Saturday, 10 September 2016
REGGAE AND NOT REGGAE
I must have spent at least half of my life collecting and taping songs, singles, albums, and radio shows, and I have quite a collection going back almost 30 years. The problem is, of course, in this digital age, that old cassette tapes are not the best way of listening to great music and certainly useless in listening on the go. Even my old Walkman struggles these days to play them and you can tell by the way they make artists like Frankie Valli, for example, sound like a baritone and great guitarists like Gary Moore sound tone deaf and instead of hearing that guitar weep, it complains about being dragged through an old defunct machine.
Every LP I ever bought, or borrowed, was immediately taped and there was a time when I used to make up a compilation tape to give to someone who in return would make me up a tape with tracks that I might not have heard of before. Swapping tapes was a great way to discover "new" music or artists that I didn't know. To my shame, I must be the only person in the world to have Blackstar on cassette tape. My son loaned it to me and when I said I'd tape it, like many people he asked why when he offered to put it on a disc for me.
I realise that these days there are so many digital ways to play and save music that tapes are almost as obsolete as sending a letter carved in stone - or even sending a letter via snail mail - but not all modern CDs play on my old machine so I have no choice but to put them on my computer and then an MP3 player and that then causes problems when I want to play them without having to put earphones in. I do have a good pair of speakers my IT focused son bought for me but they don't quite have the gutsy, deep and booming sound of my Ghetto Blaster or old hifi stacking system. I don't have an iPod and wouldn't know what to do with one but I can't deny how easy it is to transfer a digital CD music to a USB.
My son was telling me that it would probably be impossible these days to transfer these old tapes onto anything digital but then he did a Google search and found a gadget that would do the job, so I bought it and have spent the last couple of days recording my tapes to a USB which I can then put onto a computer and transfer them to an MP3 and then put it back into the gadget, which is a bit like a digital Walkman, so that I can play them without earphones - but then it also plays the tapes so why should I bother?
The sound quality, clearly, is not as good and so I decided to transfer only those tapes that I don't have in duplicate on CD. I then began to think that it would save time if I could buy online the tracks or albums that I only have on tape and then download them or buy the CD. However, after finding that one of my favourites, Billie Holiday Greatest Hits is so overplayed and worn out that there is now some horrible high pitched squealing noise that is the only thing that can be heard, I realised that I have to buy it again and it took almost as long as recording the tape to find it and then set about ordering it. Even though there is an MP3 download available, for some reason, Amazon won't let me buy it.

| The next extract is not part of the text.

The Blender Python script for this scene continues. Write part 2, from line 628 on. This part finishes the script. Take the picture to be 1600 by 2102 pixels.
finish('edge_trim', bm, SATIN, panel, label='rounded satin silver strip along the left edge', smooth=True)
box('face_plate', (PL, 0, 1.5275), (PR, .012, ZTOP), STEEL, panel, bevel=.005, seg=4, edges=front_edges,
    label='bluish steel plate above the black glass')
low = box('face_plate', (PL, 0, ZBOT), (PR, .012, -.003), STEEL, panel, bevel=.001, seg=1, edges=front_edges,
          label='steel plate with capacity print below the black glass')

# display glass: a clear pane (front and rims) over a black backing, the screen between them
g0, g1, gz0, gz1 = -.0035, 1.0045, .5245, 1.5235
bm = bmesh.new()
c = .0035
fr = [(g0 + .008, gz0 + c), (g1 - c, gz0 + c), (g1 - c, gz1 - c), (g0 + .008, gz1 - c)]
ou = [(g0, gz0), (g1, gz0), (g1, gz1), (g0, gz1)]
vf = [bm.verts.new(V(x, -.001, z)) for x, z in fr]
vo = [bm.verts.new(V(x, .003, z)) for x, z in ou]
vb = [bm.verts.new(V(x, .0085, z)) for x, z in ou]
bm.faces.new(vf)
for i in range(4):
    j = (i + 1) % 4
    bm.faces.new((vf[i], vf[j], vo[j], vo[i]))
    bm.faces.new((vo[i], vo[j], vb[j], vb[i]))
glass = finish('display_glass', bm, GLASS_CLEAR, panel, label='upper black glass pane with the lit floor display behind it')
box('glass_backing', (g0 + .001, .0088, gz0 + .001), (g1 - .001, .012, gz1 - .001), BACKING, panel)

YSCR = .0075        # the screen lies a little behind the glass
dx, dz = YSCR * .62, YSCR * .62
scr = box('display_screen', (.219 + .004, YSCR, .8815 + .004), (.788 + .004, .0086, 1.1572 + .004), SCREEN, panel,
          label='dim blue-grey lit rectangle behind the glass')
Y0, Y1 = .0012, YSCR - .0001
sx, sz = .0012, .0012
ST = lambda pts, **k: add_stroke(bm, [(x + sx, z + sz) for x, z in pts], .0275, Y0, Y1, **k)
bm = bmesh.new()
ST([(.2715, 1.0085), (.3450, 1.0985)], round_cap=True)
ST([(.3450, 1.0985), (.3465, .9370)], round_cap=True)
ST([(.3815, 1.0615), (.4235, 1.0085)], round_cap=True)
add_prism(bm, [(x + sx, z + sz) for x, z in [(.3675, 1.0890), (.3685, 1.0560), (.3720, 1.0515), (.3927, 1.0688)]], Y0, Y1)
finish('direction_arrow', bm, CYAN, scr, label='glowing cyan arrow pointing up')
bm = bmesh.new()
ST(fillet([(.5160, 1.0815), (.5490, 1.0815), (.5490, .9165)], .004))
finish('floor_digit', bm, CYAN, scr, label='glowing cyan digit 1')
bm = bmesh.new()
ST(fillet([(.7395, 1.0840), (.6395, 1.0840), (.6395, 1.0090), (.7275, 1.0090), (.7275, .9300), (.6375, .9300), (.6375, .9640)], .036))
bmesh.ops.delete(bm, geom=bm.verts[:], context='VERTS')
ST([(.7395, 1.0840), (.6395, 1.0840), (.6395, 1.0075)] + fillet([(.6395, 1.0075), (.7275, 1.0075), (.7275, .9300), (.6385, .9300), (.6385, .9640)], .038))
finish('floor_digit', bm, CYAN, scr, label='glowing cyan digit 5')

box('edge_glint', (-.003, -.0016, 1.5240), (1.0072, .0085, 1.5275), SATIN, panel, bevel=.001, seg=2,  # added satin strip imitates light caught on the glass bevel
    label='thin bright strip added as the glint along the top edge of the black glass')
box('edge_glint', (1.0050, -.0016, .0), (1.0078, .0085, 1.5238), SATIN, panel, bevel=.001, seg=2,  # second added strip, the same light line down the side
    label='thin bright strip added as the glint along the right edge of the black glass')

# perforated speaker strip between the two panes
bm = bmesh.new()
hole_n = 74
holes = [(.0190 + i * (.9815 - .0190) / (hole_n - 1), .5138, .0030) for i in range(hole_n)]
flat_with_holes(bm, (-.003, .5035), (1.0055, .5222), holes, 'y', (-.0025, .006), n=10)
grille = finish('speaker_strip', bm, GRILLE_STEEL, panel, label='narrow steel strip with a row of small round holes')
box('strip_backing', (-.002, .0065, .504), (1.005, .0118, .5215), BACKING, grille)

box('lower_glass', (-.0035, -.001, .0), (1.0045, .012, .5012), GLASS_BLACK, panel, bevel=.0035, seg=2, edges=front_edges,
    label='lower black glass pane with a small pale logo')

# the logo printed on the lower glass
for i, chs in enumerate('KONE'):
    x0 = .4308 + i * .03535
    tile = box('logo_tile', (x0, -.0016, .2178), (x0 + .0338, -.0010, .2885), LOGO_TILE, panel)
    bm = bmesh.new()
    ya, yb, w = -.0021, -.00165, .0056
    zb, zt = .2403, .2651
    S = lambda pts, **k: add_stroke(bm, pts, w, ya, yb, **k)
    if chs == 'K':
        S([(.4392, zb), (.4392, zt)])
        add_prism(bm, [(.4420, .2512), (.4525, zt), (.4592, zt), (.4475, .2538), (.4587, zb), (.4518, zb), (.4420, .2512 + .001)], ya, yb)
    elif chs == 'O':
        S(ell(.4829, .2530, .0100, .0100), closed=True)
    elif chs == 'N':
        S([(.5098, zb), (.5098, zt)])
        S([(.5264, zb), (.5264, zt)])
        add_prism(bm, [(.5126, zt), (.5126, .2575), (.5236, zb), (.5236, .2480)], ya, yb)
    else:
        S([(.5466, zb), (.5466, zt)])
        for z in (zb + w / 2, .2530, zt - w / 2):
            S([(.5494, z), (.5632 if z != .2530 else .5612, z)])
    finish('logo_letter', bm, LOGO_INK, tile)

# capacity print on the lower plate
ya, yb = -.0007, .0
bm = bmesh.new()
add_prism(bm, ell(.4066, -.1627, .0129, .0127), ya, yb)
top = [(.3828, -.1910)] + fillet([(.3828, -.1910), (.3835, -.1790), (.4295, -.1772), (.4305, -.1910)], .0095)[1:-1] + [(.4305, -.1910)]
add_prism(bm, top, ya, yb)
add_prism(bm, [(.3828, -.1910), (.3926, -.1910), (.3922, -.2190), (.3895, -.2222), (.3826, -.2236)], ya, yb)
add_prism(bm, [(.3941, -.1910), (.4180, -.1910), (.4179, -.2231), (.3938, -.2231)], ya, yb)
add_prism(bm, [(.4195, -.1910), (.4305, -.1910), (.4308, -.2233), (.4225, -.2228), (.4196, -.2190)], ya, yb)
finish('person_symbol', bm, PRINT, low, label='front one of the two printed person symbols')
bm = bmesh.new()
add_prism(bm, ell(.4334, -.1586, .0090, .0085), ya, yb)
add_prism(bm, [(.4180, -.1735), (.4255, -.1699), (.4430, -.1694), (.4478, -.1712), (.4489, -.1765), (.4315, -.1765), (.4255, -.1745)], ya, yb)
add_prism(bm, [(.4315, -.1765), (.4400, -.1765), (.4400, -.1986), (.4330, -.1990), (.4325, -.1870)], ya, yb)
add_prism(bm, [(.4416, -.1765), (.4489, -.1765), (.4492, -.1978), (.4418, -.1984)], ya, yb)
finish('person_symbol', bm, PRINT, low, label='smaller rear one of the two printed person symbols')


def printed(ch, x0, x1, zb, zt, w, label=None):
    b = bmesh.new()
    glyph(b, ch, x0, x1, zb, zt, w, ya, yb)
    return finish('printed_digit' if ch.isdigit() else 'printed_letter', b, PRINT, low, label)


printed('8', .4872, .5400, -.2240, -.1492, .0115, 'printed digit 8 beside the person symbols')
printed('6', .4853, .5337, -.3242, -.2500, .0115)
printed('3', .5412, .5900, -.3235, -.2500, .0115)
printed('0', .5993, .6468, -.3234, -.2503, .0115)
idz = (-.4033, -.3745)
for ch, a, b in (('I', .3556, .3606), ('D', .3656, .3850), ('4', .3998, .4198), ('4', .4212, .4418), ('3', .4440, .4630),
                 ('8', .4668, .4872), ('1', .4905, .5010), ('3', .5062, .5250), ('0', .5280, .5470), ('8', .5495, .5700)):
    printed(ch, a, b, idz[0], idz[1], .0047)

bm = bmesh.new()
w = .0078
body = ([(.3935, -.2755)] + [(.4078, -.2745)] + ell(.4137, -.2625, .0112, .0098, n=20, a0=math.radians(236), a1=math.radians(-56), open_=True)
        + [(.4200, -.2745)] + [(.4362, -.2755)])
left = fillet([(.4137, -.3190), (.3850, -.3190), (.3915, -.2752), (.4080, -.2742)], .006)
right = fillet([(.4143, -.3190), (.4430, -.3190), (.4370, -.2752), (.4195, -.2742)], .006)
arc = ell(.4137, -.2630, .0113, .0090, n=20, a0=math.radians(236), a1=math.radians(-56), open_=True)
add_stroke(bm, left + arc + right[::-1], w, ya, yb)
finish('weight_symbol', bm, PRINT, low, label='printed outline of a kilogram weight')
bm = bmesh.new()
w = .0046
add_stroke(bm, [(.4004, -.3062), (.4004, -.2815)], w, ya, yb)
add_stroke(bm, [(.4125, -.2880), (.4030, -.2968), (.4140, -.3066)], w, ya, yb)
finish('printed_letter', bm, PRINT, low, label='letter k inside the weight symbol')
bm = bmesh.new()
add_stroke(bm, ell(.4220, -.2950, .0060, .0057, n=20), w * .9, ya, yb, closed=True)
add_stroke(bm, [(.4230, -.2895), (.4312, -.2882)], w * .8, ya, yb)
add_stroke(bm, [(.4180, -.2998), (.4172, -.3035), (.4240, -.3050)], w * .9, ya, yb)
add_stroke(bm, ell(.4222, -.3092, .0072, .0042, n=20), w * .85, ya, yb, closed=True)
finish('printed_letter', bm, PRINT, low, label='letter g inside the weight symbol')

It then occurred to me that to find and replace all of the tracks or albums that I only have on tape could take the other half of my life to collect again and cost a fortune in the process. In addition, some of the tapes I have got, especially those I acquired through tape swapping, have no information about artist or song title. One of those is a compilation tape called Reggae and Not Reggae. Most of the Not Reggae songs are identifiable but many on the Reggae side have been taped from tapes, that were themselves taped from tapes, from a friend who used to be with someone who had a DJ slot called Reggae Night at an old club in Lincoln called Lazers.
And then there are the 11 tapes I recorded from the old Rankin' Miss P Radio 1 shows of the 1980s and then edited down so that only the tracks were on tape and the velvety voice of the presenter introducing the songs was edited out. I'd never know what some of the more obscure tracks on there are called to be able to replace them and it would probably take more time in this world than I have got to just identify and find them all.
So, after some days now of considering this, I have decided that it is probably a good idea to transfer them to something digital but maybe the digital something needs to be better than the new gadget I have got. I have noticed new players on the market that look like my trusty old ghetto blaster that also have a USB port in them as well as a tape and CD player too. Perhaps this will be the solution to my problem of trying to update music recorded in what now feels like prehistoric times.